Moynihan's wife Elizabeth, a part-time painter, sculptor and the mother of three teen-age children, says that her husband is, above all things, a word man who is "happiest when he writes every day." He goes to bed reading and wakes up writing—when he sleeps at all, that is. Most nights are a series of fitful catnaps, often with spells at the typewriter in between. At the family's 600-acre dairy farm in upstate New York, there is an old schoolhouse on the property that Moynihan uses as his word-mill whenever he has a chance to leave his U.N. life behind. The farming is done by a local tenant who pays Moynihan $350 and 23 gallons of maple syrup a year for the use of the land. At present, Landlord Moynihan is writing the introduction for a volume of collected David Levine drawings, doing "a long essay on the rise of frustration as a mode of social expression," and has just completed a report for the Rockefeller Commission on Critical Choices, "The Quality of Life"—a topic that even Moynihan found intimidatingly sweeping.

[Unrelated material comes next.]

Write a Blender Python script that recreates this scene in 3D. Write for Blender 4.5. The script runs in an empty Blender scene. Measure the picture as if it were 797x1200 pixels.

Unlike many independently wealthy ambassadors, Moynihan lives entirely off his $44,600 U.N. salary. The Moynihans are provided with the Waldorf suite, a car and a driver. But their only servant is Hives, a life-sized papier-mache butler who stands at the door of the apartment wearing the castaway clothes of a warm-blooded English butler who once worked for them. The figure is the creation of their son Tim. With all three children away at school, Hives and a wire-haired fox terrier named Mr.

Dooley are the only other live-in members of the Moynihan family. At home, there is a casual, rumpled air about the man. In public, he wears meticulously tailored suits, and his voice acquires a reserved, almost harrumphing Tory tone.

In both incarnations, he occasionally indulges a well-cultivated taste for Dubonnet, Scotch, brandy, port or stout. Even Moynihan's critics concede that his unfailing Irish wit and cheer make him a good man to take on a pub crawl.

Moynihan's spreading popularity has inevitably given rise to speculation that he may run for public office, and he is reportedly being strongly urged by supporters to seek the Democratic nomination for the New York Senate seat now held by Republican Senator James Buckley. But Moynihan has denied any intention of running, and he removed his name last week from the ballot for the Democratic primary in Massachusetts.